Is this a secret of Murakami’s success? His impressive cultural arsenal is highly appealing—not to say flattering—to Western readers. Here is someone from a far off-land, indeed an essentially closed society, about which we know almost unbelievably little (do we realize, for instance, just how crazy Abe is?). And yet, Murakami seems to “get it.” A Murakami protagonist can wear a t-shirt of Snoopy with a surfboard, whistle along with Rossini, read Thomas Mann. Tsukuru Tazaki can decide whether to go to a gourmet eel restaurant or a French bistro, or else have a pizza. There’s a wonderful, perhaps too wonderful, worldliness here—the tacit resolve to collect only the pearls from the mountains of trash in all world cultures. Like classical music academies in China, Murakami can seem like a harbinger of the globalization of good taste.
Music is probably the most prominent example of Murakami as global tastemaker. Books and essays, and thousands of Internet radio playlists, have been devoted to his music, which includes everything from old jazz ballads to 1970s pop music to Mozart sonatas. When it comes to music, Murakami loves it all, except, it seems, the current chart-toppers, but somehow looks for the best in each genre. It can’t simply be Chopin, but Martha Argerich’s Chopin, and here’s why. Music adorns every Murakami work and often stands at the core of it. In Colorless Tsukuru Tazaki, a haunting Franz Liszt piece is Tsukuru’s last link to the piano prodigy in his group of high school friends. While the author’s remarks on music are often perceptive, they also flatter readers seeking validation for their “correct” musical taste, that vital proof of coolness.
Even though his books can function as a kind of postmodern, middlebrow style guide, Murakami’s ambitions are clearly higher. He offers what he considers to be a complete, cultured way of life—one filled with nourishing food and deep thoughts about nature, rich in “human connections,” and free from the vanity of grinding personal ambition and the ugliness of politics. He devotes vast attention to the personal tastes, inclinations, and habits of individual men and women, but zero attention to the institutions that, one would imagine, shaped these same people practically from birth: namely, the country they live in, the bureaucracy they have to deal with, the state or private religion they belong or don’t belong to, the public opinion they agree or disagree with—the list goes on. Even relations between parents and children and brothers and sisters are mostly glossed over.
Murakami focuses instead on relations of choice. Organizations such as corporations, professional associations, and places of employment are always bland or shadowy, like crime-syndicates in a bad mystery novel. There is no jumble of people making good or bad decisions: it’s almost as if anything larger than a friend group is engineered by nebulous, omnipotent “forces,” whether malevolent or benevolent. There is no doubt that this strikes a chord in contemporary America. Though the Bush years saw heightened patriotism take hold and President Obama flirted with an emphasis on “national service” during his first term, this interest in public responsibility vanished as quickly as it came. For two decades, at the very least, the private has reigned over the public. And in such a society Murakami resonates.

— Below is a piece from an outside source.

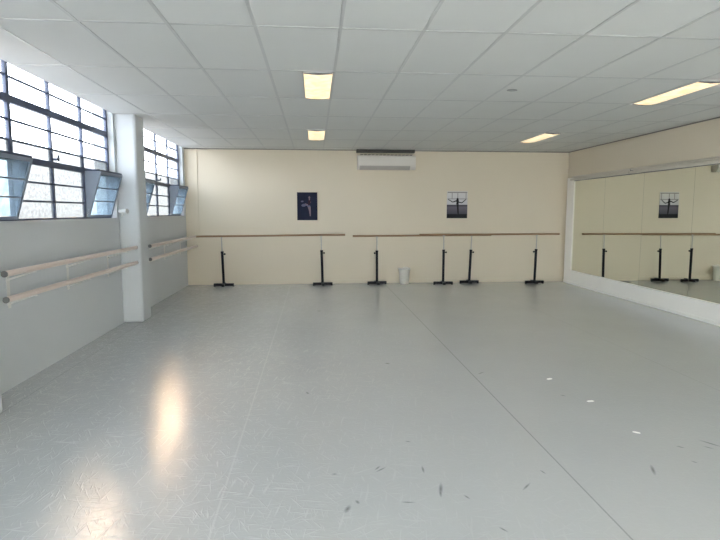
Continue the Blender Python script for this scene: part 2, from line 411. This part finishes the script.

We do not, of course, need our writers to be sociologists or political scientists, to say nothing of being pundits. One might further say that Murakami’s focus on “solitary man” rather than social groups and institutions is something he shares with many modern writers. But when Kafka (to whom Murakami is sometimes compared) embeds his characters in a faceless bureaucracy, he is always alive to the effects of bureaucracy on individuals; the tragedy or comedy of the human situation is that the individual cannot ever break free of such allegedly dehumanizing institutions, for those institutions have, in part, made him. Murakami’s characters, by contrast, are, or could be, perfectly whole, if only they could escape those political institutions, which mainly confine and at most depress and irritate. The world is something “over there”—both distinct and reachable from where they are now.

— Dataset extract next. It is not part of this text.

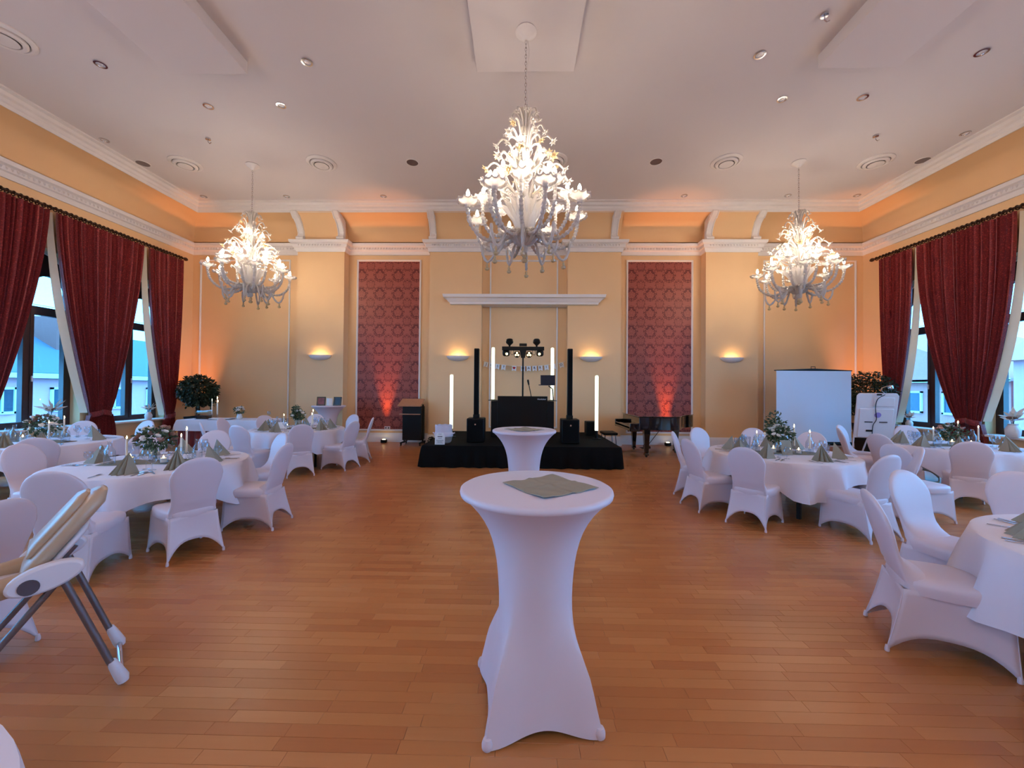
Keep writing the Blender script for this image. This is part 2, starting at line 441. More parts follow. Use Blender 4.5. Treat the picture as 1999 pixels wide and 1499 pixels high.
def arch(yc, a, spr, zb, n=16):
    return [(yc-a, zb)]+[(yc-a*math.cos(PI*i/n), spr+a*math.sin(PI*i/n)) for i in range(n+1)]+[(yc+a, zb)]
def rect(y0, y1, z0, z1): return [(y0, z0), (y1, z0), (y1, z1), (y0, z1)]
def circ(yc, zc, r, n=20): return [(yc+r*math.cos(2*PI*i/n), zc+r*math.sin(2*PI*i/n)) for i in range(n)]
wn_no = 0
for X, dr, side in ((XL, 1, 'left'), (XR, -1, 'right')):
    for yc in WY[:2]:
        wn_no += 1
        Mw = Matrix(((0, 0, dr, X-dr*.27), (1, 0, 0, yc), (0, 1, 0, 0), (0, 0, 0, 1)))
        e = tag(empty('window_%d' % wn_no), kind='structure')
        holes = [rect(-.67, -.05, SILL+.1, 3.14), rect(.05, .67, SILL+.1, 3.14), arch(-.355, .3, 3.66, 3.28), arch(.355, .3, 3.66, 3.28), circ(0, 4.16, .19)]
        me = flat_curve('window_frame', [arch(0, WA, SPR, SILL)]+holes, .08, Mw); me.materials.append(M['frame'])
        link('window_frame', me, e)
        for h, nm in zip(holes, ['pane']*5):
            me = flat_curve('pane', [h], .008, Mw); me.materials.append(M['pane']); link('pane', me, e)
        for s in (-1, 1):
            o_ = rect(-.69, -.03, SILL+.07, 3.17) if s < 0 else rect(.03, .69, SILL+.07, 3.17)
            i_ = rect(-.63, -.09, SILL+.14, 3.1) if s < 0 else rect(.09, .63, SILL+.14, 3.1)
            me = flat_curve('casement', [o_, i_], .11, Mw); me.materials.append(M['frame']); link('casement', me, e)
        MB().box((X-dr*.19, yc+.05, 1.75), (.03, .025, .12)).build('window_handle', M['plastic'], e, bevel=.006)
        MB().box((X-dr*.06, yc, SILL-.01), (.5, 2*WA+.16, .045)).build('window_sill', M['white'], e, bevel=.01)
        # moulded white arch rim inside the reveal
        me = flat_curve('arch_rim', [arch(0, WA+.001, SPR, 3.3), arch(0, WA-.06, SPR, 3.301)], .05, Matrix(((0, 0, dr, X-dr*.16), (1, 0, 0, yc), (0, 1, 0, 0), (0, 0, 0, 1))))
        me.materials.append(M['white']); link('arch_rim', me, e)

# cornices and baseboard follow the pilasters; path runs so that the room lies to the left
def back_path(side):
    p = [(XR, YB)]
    for a, b in reversed(PIL): p += [(b, YB), (b, YP), (a, YP), (a, YB)]
    p += [(XL, YB)]; return p
room_path = [(XR, YF)]+back_path(0)+[(XL, YF)]
lowc = [(0, 5.6), (.035, 5.6), (.05, 5.66), (.06, 5.70), (.1, 5.72), (.11, 5.8), (.17, 5.83), (.185, 5.89), (.185, 5.91), (0, 5.915)]
t1 = struct(MB().sweep(room_path, lowc).build('trim_1', M['white'], angle=30))
# leaf-and-dart ornaments on the cornice
orn = MB()
def bead(x, y, z, nx, ny):
    tx, ty = -ny, nx
    vs_ = [(x+tx*.028, y+ty*.028, z), (x-tx*.028, y-ty*.028, z), (x+nx*.03, y+ny*.03, z-.012), (x, y, z-.06), (x+nx*.025, y+ny*.025, z-.035)]
    orn.add(vs_, [(0, 2, 1), (0, 4, 2), (1, 2, 4), (0, 3, 4), (1, 4, 3)])
pp = [Vector(p) for p in room_path]
for i in range(len(pp)-1):
    d = pp[i+1]-pp[i]; L = d.length; d.normalize(); nrm = Vector((-d.y, d.x)); k = int(L/.085)
    for j in range(k):
        q = pp[i]+d*(.04+(j+.5)*(L-.08)/k)+nrm*.115
        if q.y > 2: bead(q.x, q.y, 5.79, nrm.x, nrm.y)
tag(orn.build('cornice_ornament', M['white'], t1, smooth=False), kind='stuff')
COV = [(0, 5.9), (0, 6.0), (.04, 6.2), (.15, 6.38), (.36, 6.52), (.6, 6.59), (.72, 6.6)]
rect_path = [(XR, YF), (XR, YB), (XL, YB), (XL, YF)]
struct(MB().sweep(rect_path, [(o, z) for o, z in COV]+[(.72, 6.9), (-.05, 6.9), (-.05, 5.9)]).build('wall_cove', M['wall'], angle=25))
upc = [(.66, 6.6), (.72, 6.58), (.735, 6.64), (.76, 6.66), (.77, 6.72), (.82, 6.74), (.84, 6.8), (.9, 6.82), (.9, 6.88), (.66, 6.88)]
struct(MB().sweep(rect_path, upc).build('trim_2', M['white'], angle=30))
struct(MB().sweep(room_path, [(0, 0), (.035, 0), (.035, .2), (.02, .24), (.012, .27), (0, .27)]).build('baseboard_back', M['white'], angle=30))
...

Upon receiving the Jerusalem Prize literary award in 2011, Murakami delivered a highly revealing speech:
Each of us is, more or less, an egg. Each of us is a unique, irreplaceable soul enclosed in a fragile shell… And each of us, to a greater or lesser degree, is confronting a high, solid wall. The wall has a name: it is “the System.” The system is supposed to protect us, but sometimes it takes on a life of its own…

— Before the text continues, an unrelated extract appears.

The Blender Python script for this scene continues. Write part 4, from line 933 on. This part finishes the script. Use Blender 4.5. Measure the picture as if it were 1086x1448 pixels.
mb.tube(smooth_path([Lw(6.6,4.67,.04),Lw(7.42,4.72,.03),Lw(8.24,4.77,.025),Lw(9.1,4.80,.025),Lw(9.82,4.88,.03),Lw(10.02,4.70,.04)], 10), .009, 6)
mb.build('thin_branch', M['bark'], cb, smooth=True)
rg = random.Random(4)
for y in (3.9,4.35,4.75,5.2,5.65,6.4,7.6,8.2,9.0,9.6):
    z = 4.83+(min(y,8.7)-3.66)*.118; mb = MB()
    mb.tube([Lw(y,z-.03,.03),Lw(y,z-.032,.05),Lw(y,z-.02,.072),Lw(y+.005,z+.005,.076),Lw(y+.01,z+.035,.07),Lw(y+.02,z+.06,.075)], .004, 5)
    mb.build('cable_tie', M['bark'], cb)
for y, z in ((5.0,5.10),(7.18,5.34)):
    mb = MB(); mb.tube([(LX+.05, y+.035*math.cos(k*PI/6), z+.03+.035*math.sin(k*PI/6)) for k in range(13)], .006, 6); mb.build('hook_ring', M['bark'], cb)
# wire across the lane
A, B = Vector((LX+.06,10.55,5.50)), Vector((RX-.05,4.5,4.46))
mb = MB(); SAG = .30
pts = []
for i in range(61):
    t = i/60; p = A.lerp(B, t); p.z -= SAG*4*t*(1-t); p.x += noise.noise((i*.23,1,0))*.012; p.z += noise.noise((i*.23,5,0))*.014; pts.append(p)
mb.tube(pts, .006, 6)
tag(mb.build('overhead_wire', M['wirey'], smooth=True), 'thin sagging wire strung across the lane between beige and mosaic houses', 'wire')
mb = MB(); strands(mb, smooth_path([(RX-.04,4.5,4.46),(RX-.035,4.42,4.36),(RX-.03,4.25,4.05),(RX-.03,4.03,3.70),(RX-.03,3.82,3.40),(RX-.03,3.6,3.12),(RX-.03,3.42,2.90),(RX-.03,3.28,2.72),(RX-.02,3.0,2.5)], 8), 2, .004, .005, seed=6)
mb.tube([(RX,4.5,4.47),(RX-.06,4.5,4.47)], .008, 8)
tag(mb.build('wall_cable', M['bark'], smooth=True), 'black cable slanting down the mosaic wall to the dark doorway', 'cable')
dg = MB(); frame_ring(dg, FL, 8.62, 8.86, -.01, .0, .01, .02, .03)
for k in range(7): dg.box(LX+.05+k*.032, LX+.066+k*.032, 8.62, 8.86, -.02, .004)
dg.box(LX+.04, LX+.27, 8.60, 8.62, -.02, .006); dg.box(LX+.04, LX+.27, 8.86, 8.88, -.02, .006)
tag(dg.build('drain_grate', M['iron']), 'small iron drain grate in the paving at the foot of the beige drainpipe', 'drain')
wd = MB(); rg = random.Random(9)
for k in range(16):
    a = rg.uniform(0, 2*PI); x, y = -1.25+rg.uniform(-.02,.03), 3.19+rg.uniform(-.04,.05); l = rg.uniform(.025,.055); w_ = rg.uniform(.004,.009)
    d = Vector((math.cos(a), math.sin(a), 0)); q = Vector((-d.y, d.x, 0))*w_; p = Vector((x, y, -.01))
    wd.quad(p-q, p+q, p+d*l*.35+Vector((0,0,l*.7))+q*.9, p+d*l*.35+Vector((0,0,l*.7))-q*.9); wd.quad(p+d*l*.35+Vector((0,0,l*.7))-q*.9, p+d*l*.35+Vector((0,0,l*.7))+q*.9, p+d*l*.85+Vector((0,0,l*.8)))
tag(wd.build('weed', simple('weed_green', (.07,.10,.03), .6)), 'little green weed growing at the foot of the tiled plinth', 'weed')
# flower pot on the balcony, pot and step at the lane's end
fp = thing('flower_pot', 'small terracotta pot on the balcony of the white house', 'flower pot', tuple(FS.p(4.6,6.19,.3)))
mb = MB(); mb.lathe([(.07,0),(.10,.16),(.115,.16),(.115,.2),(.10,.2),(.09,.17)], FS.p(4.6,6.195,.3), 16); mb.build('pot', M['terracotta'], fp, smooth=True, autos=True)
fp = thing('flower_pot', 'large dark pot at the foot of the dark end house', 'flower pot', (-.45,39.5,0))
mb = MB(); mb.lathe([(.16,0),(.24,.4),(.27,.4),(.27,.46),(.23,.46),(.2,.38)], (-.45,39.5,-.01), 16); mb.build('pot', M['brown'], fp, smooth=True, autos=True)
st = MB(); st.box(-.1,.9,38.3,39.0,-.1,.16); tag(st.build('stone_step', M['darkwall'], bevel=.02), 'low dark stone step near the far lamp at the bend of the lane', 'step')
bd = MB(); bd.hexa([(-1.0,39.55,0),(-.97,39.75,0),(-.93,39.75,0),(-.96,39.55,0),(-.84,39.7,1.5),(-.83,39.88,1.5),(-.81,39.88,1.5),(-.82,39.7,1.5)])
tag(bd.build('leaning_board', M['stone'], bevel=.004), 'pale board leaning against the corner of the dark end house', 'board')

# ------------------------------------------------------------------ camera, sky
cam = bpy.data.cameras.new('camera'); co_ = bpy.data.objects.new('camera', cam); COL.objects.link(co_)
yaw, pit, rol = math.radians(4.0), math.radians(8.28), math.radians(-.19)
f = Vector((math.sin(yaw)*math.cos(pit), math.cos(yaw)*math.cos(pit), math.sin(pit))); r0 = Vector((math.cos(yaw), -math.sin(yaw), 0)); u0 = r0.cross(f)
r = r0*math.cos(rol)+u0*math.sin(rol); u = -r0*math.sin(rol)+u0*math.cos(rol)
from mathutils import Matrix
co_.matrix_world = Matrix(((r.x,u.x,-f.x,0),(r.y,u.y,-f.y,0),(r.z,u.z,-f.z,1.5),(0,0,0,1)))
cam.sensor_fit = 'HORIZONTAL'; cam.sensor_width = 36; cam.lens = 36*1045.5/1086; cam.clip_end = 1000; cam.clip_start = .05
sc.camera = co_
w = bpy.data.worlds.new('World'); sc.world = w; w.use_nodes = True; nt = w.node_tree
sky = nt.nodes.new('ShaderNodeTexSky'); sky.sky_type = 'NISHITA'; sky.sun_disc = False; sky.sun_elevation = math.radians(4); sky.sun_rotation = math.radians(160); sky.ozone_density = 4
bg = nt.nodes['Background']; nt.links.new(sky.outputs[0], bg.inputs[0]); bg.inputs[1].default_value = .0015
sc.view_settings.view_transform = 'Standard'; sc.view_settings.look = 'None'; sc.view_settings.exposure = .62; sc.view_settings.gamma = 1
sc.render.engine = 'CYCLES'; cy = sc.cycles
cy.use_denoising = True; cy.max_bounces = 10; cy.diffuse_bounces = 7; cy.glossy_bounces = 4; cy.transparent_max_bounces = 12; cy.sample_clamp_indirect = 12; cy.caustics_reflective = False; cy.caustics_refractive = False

As a preface to this, he stated: “Between a high solid wall and an egg that breaks against it, I will always stand on the side of the egg.” In going to Jerusalem to accept the prestigious literary award, Murakami had at the least not heeded hysterical calls for a cultural boycott of Israel. Still, no one could mistake his remarks for a pro-Israel speech. Delivered around the time of heavy fighting in Gaza, Murakami’s “fragile eggs” evoke the (allegedly) unarmed Palestinians, and Israel, with its tanks and planes, the “System.” Nonetheless, even the pro-Palestinian sentiment is mostly a default. To make a stand for something, you need to call it by a name. Allergic to proper names, Murakami doesn’t mention either Israelis or Palestinians; instead, this Jerusalem speech perfectly encapsulates his fundamentally apolitical thought. The common-sense approach to the subject of the Israel-Palestine conflict—as with any other—is to examine the two peoples and their opposing purposes in all their distinctiveness. In place of this, Murakami constructs the impersonal binary of “fragile egg” and the “System,” obliterating political and social differences entirely. Whether this formulation is notably Eastern, I cannot say. But it certainly resonates in our time, where things that are larger than and, in a way, precede individuals, such as families, government, religion, and businesses, can seem to be mere distractions from the important business of self-fulfillment (or for others, the last and absolute refuge from that tiring task). Murakami’s very formalistic picture of humans abstracted from worldly circumstances can be extraordinary seductive. But the more you dig into it, the less you see.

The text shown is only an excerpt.